Josephus is described as a historian, but the accuracy of his writing has been disputed. Bear in mind that in Italian, the word for history is storia, which also means a story. I just started Josephus' first chapter in a freebie Google Books download, and what struck me immediately is how a studio could make a great action movie from it. Josephus was a rip-roaring storyteller. (It is my belief, by the way, that the capacity for storytelling is what most distinguishes the human species from other mammals.)

Having started out as a teenager choosing among the three sects of Judaism, the Pharisees, the Sadducees, and the monastic, ascetic Essenes, as an adult Josephus was caught up in the politics of the Galilee region, where local rulers, the Roman empire, and religiously inspired Jewish insurgents clashed with much bloodshed. It seems that Josephus was caught in the middle. When an insurgent band robbed a traveling wealthy Roman woman's caravan, intending to divide the spoils, Josephus kept the loot intact, planning to return it to the victim, or, if necessary, to sell it and spend the proceeds on rebuilding local infrastructure, depending on which way the local political winds were going to blow. He was thus proclaimed a traitor by young militant insurgents (Jewish, of course), who tried repeatedly to kill him. After much adventure and the passage of time, during which a full-scale war broke out between Judea and Rome (the first of three), Josephus became a client of the Roman Emperor Vespasian.
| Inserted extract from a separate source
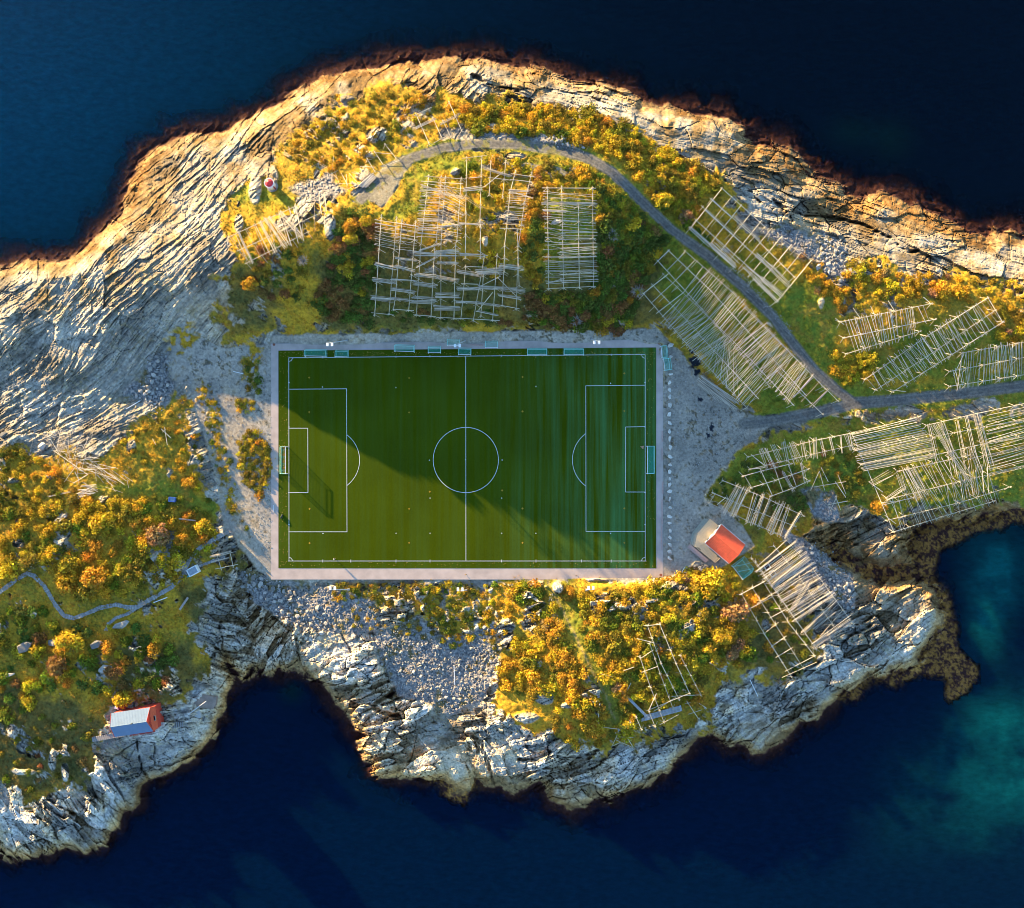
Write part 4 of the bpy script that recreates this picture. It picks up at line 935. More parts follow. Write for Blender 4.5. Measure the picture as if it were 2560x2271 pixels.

What did it mean to be a client in the Roman Empire? The word does not mean a "customer" in the modern sense. The Romans lived by patronage and clientage, relationships which continue today primarily among politicians and in the Cosa Nostra. For example, if you are a Sopranos fan, consider Paulie Walnuts. In the ancient Roman tradition Paulie would have been considered a client of Tony Soprano. As Vespasian's client, Josephus took the names Titus and Flavius, honoring Vespasian's family. In fact Vespasian was known as the first of the Flavian emperors, and Josephus' documentation about Jesus is known among Christian scholars as the Testimonium Flavianum. It was Vespasian's successor, Titus, who finally crushed the Jews and renamed Judea as Palestine.